COLLECTED DATA:
··········

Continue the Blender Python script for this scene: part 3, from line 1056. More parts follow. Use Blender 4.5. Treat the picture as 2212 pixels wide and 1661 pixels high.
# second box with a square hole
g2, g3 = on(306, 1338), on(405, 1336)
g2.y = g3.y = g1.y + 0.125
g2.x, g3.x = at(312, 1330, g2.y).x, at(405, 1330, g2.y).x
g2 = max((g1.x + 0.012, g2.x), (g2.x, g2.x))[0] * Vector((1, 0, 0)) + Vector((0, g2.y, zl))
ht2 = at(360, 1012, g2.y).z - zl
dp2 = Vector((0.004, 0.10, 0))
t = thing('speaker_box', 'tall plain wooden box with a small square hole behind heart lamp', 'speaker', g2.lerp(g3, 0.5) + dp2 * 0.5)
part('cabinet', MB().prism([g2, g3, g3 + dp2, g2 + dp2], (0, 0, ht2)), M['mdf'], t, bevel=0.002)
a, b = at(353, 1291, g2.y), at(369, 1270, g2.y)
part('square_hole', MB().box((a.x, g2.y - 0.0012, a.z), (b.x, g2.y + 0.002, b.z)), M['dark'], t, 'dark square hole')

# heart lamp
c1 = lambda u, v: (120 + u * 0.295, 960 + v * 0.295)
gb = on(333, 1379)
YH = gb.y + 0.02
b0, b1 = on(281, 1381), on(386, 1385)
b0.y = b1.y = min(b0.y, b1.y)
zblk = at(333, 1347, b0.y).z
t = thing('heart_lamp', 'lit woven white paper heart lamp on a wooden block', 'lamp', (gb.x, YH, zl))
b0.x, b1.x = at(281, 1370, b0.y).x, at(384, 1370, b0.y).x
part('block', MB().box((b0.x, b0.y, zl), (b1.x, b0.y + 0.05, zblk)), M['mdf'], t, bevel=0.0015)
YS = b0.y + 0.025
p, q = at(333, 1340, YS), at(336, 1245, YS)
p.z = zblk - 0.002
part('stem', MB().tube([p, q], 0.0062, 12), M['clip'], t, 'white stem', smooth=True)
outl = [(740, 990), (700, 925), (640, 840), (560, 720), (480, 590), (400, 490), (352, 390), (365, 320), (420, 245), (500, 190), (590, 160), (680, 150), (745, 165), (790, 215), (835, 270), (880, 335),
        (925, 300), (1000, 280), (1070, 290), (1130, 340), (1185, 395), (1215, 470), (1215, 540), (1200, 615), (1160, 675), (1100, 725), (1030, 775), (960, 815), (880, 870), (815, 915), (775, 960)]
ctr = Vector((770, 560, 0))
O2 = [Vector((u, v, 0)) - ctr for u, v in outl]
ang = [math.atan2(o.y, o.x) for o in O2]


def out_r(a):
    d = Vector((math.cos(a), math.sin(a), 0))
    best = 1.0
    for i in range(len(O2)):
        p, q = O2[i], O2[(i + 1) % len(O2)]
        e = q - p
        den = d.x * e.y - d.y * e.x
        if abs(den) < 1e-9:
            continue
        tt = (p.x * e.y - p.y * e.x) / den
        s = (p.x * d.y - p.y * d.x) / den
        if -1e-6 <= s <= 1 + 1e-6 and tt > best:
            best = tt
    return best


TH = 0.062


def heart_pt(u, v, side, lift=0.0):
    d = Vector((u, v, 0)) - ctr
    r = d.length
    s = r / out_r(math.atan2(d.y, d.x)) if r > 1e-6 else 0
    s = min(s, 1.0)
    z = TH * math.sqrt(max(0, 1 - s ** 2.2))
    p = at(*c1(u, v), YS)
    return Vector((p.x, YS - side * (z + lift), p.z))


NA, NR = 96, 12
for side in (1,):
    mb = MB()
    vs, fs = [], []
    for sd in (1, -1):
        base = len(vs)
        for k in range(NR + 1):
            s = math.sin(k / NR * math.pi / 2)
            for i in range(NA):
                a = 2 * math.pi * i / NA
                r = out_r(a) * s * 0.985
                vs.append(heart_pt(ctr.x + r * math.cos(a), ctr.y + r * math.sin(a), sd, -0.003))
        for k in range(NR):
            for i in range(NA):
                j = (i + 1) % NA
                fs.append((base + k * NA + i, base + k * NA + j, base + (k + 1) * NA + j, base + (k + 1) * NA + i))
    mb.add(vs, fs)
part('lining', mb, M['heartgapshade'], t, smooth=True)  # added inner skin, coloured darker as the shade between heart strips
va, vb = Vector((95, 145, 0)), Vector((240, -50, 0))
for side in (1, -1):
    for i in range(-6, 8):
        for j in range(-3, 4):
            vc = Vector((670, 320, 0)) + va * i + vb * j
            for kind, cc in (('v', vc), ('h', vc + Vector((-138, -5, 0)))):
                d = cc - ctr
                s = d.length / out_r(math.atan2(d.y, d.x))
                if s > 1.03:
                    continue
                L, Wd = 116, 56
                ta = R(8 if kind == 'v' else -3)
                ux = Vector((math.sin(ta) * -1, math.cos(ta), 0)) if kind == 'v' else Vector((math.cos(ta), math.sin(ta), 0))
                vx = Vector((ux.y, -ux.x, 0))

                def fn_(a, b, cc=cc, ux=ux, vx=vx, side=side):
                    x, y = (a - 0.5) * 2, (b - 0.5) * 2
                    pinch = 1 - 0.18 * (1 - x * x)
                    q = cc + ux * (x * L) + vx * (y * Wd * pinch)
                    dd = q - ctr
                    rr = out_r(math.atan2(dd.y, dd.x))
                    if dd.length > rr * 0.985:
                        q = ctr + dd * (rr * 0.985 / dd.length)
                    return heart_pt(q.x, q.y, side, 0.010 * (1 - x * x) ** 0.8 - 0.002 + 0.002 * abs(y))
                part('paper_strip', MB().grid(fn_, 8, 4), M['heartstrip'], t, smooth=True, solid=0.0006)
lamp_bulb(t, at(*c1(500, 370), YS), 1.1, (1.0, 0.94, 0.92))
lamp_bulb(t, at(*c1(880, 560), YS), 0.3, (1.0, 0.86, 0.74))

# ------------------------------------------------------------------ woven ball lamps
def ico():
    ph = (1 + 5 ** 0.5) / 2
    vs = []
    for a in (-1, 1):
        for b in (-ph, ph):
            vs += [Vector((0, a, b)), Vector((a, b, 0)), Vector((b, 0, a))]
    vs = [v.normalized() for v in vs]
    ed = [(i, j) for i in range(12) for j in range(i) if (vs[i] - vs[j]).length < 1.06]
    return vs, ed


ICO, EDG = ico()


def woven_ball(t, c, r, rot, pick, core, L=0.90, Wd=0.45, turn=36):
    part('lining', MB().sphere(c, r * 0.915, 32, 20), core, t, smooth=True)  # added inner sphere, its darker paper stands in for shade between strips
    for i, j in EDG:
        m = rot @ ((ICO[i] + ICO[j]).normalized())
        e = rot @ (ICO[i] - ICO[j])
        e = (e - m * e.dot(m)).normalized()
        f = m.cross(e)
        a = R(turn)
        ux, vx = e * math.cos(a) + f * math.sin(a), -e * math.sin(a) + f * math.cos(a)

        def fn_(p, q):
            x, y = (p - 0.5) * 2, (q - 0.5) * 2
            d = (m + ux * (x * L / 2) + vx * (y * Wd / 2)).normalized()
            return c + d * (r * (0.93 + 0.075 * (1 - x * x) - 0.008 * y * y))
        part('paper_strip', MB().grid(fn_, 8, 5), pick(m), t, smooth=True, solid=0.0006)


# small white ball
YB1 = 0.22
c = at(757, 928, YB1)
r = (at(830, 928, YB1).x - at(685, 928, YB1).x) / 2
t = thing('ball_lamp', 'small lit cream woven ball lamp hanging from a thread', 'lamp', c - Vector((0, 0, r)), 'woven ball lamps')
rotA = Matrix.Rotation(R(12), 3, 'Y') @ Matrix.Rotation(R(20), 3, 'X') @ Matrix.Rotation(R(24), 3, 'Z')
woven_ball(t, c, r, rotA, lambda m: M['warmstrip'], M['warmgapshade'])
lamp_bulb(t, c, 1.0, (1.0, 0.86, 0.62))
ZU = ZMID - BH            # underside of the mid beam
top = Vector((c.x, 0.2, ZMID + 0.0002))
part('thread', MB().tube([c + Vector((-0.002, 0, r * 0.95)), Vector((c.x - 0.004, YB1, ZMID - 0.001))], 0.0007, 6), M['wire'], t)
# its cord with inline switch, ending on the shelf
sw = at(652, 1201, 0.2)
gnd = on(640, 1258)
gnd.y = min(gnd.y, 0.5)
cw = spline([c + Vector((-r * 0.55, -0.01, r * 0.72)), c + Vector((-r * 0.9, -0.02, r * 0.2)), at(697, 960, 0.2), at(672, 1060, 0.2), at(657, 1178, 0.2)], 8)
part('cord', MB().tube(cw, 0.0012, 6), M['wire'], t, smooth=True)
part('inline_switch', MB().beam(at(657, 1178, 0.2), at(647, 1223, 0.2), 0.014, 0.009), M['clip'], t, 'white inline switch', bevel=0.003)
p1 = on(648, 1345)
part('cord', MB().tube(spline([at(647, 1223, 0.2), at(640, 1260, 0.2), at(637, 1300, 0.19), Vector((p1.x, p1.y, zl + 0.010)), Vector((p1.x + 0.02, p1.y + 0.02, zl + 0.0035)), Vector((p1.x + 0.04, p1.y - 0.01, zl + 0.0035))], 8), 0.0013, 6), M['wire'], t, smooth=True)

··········

Exactly as they stand, set down the lines from the top of the data through the line with "part('square_hole', MB().box((a.x, g2.y".

COMPLETE OUTPUT:
Continue the Blender Python script for this scene: part 3, from line 1056. More parts follow. Use Blender 4.5. Treat the picture as 2212 pixels wide and 1661 pixels high.
# second box with a square hole
g2, g3 = on(306, 1338), on(405, 1336)
g2.y = g3.y = g1.y + 0.125
g2.x, g3.x = at(312, 1330, g2.y).x, at(405, 1330, g2.y).x
g2 = max((g1.x + 0.012, g2.x), (g2.x, g2.x))[0] * Vector((1, 0, 0)) + Vector((0, g2.y, zl))
ht2 = at(360, 1012, g2.y).z - zl
dp2 = Vector((0.004, 0.10, 0))
t = thing('speaker_box', 'tall plain wooden box with a small square hole behind heart lamp', 'speaker', g2.lerp(g3, 0.5) + dp2 * 0.5)
part('cabinet', MB().prism([g2, g3, g3 + dp2, g2 + dp2], (0, 0, ht2)), M['mdf'], t, bevel=0.002)
a, b = at(353, 1291, g2.y), at(369, 1270, g2.y)
part('square_hole', MB().box((a.x, g2.y - 0.0012, a.z), (b.x, g2.y + 0.002, b.z)), M['dark'], t, 'dark square hole')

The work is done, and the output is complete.